Legislative Council - Fifty-Third Parliament, First Session (53-1)
2014-11-13 Daily Xml

Contents

Maralinga Tjarutja Lands

The Hon. G.A. KANDELAARS (15:03): My question is to the Minister for Aboriginal Affairs and Reconciliation. Will the minister inform the chamber about the recent celebration to mark the excision of section 400 Maralinga Tjarutja lands from the Woomera Prohibited Area?

The Hon. I.K. HUNTER (Minister for Sustainability, Environment and Conservation, Minister for Water and the River Murray, Minister for Aboriginal Affairs and Reconciliation) (15:03): I thank the honourable member for his most important question. On Wednesday 6 November I had the very great pleasure of joining elders and members of the Maralinga Tjarutja community, as well as numerous state and federal representatives, including Senator Scullion, Senator David Johnston (both ministers in the federal government, of course), former ministers Stephen Loosley and Paul Holloway, and the local member, Mr Rohan Ramsay MP, and a number of very other important distinguished representatives, for a very special celebration.

After 60 years a significant part of the Woomera Prohibited Area, known as section 400, representing about half the Maralinga Tjarutja lands, was returned to the traditional owners. It is an area of roughly 3,000 square kilometres in the south-western sector of the Woomera Prohibited Area. It is an area prescribed under the commonwealth Defence Act for defence testing purposes. It is part of the ancestral lands of the Maralinga Tjarutja people and it is as significant to them as any other part of their country.

This celebration marked the very successful culmination of a long and complicated process to have the land returned to the Maralinga Tjarutja people. As members may be aware, this land was contaminated following atomic testing conducted by the British government from 1955 to 1963. This activity had quite a devastating impact on the Maralinga community, as well as the land, and we are still coming to terms with the extent of that impact.

What we have are stories from people who lived through the nuclear tests, people like Mr Yami Lester, a young boy at the time, living with his family in the heart of the Yankunytjatjara tribal land at the time of the tests. While giving evidence during the Royal Commission in the mid-eighties, Mr Lester told of a thick, ominous black cloud engulfing his campsite following the blast. Within days, apparently, people at the camp began to feel ill with intense stomach pains, and they developed skin rashes and sore, watery eyes. Maralinga Tjarutja Elder Ms Mima Smart spoke of the heartache that was felt by her people. She said:

I got heavy heart being here but when I talk about the past I feel like we can, we can cry inside. I cry from my heart because what happened to this land and to the people that passed on.

In 1984, a large part of the Maralinga Tjarutja was reinstated to the traditional owners by the then Bannon Labor government in accordance with the Maralinga Land Rights Act 1984. This legislation continued the ground-breaking work started by the Dunstan Labor government to ensure that land rights were fully recognised by creating and investing inalienable freehold title on the land to the Maralinga Tjarutja people.

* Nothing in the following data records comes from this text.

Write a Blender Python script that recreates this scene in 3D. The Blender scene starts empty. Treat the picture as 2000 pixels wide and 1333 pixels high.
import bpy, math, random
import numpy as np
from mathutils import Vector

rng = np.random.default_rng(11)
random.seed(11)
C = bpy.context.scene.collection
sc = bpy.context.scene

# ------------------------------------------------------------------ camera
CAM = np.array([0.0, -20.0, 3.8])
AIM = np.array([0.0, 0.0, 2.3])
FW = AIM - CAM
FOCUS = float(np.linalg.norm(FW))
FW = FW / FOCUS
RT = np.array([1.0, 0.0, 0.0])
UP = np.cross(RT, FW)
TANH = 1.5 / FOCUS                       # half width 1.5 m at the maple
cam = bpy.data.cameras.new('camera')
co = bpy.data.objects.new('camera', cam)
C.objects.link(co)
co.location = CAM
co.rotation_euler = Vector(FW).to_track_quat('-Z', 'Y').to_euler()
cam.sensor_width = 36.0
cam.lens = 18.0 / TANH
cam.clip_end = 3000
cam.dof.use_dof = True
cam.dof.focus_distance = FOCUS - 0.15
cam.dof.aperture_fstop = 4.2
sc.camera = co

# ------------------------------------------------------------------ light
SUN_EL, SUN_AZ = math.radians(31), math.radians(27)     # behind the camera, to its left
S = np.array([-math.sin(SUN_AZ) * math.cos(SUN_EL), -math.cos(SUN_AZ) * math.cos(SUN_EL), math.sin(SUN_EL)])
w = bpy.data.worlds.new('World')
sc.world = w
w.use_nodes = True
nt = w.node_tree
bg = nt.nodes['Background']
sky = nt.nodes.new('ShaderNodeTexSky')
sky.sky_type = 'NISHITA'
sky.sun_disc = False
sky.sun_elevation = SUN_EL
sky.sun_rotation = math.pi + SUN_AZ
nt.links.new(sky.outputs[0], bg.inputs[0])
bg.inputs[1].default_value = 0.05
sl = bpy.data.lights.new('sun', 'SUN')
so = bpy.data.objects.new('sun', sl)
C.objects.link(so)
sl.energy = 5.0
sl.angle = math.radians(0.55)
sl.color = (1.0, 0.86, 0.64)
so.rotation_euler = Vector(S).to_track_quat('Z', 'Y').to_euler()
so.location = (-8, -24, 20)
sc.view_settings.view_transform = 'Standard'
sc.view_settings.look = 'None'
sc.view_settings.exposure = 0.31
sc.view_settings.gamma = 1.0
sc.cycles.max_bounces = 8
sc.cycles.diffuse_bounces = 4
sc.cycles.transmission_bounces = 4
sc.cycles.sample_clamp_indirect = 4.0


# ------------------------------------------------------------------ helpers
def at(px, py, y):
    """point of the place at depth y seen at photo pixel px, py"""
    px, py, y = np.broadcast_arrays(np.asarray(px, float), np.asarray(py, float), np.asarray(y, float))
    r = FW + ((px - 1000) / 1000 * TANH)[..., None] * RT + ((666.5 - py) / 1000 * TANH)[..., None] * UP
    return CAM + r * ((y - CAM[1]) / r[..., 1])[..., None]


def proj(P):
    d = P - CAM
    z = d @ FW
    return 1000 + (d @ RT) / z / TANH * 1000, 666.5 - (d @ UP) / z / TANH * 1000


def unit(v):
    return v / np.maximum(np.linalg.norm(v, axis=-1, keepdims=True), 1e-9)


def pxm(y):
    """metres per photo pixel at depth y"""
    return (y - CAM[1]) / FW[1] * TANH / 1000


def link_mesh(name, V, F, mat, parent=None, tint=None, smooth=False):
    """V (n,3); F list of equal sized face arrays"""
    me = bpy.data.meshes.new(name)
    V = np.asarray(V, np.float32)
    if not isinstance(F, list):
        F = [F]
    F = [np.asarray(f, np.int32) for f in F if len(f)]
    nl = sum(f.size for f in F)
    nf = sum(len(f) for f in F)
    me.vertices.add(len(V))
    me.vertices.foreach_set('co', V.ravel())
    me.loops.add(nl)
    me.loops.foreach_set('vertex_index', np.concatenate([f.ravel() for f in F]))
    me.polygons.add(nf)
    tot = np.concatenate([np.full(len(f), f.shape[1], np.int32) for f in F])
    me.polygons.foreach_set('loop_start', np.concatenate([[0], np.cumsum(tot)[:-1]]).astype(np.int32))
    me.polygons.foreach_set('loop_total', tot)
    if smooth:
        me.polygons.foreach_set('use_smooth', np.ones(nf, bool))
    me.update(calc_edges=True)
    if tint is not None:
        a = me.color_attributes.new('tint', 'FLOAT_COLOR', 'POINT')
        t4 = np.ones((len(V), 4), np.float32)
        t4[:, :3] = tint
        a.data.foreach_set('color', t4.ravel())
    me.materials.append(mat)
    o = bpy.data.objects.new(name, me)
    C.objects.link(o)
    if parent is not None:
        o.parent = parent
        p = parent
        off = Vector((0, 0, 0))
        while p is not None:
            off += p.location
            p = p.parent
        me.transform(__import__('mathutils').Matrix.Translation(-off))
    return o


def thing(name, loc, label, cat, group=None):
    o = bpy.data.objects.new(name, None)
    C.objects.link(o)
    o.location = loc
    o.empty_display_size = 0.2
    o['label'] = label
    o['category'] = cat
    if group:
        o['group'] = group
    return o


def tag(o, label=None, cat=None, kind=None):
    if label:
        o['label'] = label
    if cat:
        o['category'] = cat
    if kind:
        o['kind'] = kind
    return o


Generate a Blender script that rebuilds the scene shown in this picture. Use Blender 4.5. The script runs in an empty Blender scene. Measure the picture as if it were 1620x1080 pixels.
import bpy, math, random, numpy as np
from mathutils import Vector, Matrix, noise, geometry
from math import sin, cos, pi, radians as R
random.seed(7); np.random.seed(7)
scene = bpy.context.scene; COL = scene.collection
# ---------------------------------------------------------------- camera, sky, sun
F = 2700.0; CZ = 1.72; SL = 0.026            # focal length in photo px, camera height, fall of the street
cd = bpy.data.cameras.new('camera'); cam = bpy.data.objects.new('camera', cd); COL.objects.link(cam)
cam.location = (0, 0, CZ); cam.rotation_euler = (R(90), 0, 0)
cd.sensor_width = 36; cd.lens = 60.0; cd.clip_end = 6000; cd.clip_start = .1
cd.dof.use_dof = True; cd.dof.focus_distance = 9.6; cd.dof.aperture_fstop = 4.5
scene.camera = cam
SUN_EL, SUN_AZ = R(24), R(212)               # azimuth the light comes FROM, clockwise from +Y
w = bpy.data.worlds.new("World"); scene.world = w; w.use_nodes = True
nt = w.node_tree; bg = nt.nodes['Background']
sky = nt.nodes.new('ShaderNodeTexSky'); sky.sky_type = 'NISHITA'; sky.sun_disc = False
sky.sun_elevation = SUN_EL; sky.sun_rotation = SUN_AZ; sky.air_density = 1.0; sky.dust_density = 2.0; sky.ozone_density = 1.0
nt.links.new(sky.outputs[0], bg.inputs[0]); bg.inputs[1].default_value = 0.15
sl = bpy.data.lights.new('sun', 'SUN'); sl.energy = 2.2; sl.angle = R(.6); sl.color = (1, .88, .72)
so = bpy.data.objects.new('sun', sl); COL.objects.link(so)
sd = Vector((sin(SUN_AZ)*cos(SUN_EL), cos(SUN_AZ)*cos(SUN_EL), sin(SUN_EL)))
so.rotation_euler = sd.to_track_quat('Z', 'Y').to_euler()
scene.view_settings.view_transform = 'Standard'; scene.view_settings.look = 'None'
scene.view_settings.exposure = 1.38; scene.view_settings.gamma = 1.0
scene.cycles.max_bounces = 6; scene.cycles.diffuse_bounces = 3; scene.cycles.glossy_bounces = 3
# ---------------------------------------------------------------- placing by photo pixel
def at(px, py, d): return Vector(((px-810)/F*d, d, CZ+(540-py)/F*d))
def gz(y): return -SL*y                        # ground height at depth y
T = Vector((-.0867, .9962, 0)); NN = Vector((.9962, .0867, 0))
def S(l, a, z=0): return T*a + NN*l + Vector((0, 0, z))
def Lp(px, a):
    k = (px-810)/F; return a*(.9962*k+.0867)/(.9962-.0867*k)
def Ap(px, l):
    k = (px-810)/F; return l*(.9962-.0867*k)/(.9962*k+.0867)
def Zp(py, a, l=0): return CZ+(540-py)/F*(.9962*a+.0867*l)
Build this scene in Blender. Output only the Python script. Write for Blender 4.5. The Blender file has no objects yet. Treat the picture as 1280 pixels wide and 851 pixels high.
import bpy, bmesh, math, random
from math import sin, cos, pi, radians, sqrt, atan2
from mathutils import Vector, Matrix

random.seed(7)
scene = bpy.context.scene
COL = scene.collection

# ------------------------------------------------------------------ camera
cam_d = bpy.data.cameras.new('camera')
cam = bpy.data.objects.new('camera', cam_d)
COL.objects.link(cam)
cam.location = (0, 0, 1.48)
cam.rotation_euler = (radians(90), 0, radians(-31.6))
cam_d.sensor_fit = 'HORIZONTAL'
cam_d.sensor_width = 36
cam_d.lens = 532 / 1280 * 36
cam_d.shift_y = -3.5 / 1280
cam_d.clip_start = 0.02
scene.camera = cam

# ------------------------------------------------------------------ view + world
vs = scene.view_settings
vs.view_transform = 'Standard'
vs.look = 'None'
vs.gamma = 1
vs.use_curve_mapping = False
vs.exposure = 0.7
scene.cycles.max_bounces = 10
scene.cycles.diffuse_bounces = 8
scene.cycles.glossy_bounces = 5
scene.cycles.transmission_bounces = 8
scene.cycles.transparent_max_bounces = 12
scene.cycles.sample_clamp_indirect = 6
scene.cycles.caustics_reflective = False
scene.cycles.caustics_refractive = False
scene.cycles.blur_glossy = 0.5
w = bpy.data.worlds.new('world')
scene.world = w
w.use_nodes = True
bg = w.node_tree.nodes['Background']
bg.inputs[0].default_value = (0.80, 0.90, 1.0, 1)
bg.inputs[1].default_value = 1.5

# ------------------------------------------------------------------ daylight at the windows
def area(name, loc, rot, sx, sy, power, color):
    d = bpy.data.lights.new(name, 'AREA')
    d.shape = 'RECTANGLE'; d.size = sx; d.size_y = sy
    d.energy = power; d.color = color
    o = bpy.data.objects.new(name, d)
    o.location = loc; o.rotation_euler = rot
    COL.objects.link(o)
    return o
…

In 2004, the first co-managed national park in South Australia was established as a partnership between the Maralinga Tjarutja people and the Rann government. This gave the traditional owners the ability to care for and determine the future of their country and started an intricate network of parks that has steadily grown since then. The insistence of the Maralinga Tjarutja people and the findings of the 1985 McClelland Royal Commission, instigated by the Hawke Labor government, prompted the British government to finally take responsibility for the proper rehabilitation of that land.

The handover of section 400 also gives the Maralinga Tjarutja people the opportunity to grow the already successful tourism business established at Maralinga Village near Oak Valley. This, in turn, will create opportunities for employment and additional business activity for the local community. Local resident Mr Robin Matthews started tours of the site, he told me, and he has been reported on radio as saying:

There's no jobs out here...So if we can set this up and do it right in that five year [funding] period it's going to be great. The young generation are going to have something to look forward to and take pride in their own—this is their land.

This is also another important step towards reconciliation in our state. Not only has it strengthened our mutual friendship and trust, but it is also a sign of recognition and respect for the Maralinga Tjarutja people and their ancestors as the first custodians of this land. It is an acknowledgement of the impact that dispossession has had on these people and their culture and, most importantly, it helps us all acknowledge the past and move forward towards a better future.

I would like to commend the federal Minister for Defence, the Minister for Aboriginal Affairs and the federal government for their decision to excise this part of the traditional lands of the Maralinga Tjarutja from the Woomera Prohibited Area, and I particularly congratulate the Maralinga Tjarutja people for such a successful outcome after a very long battle.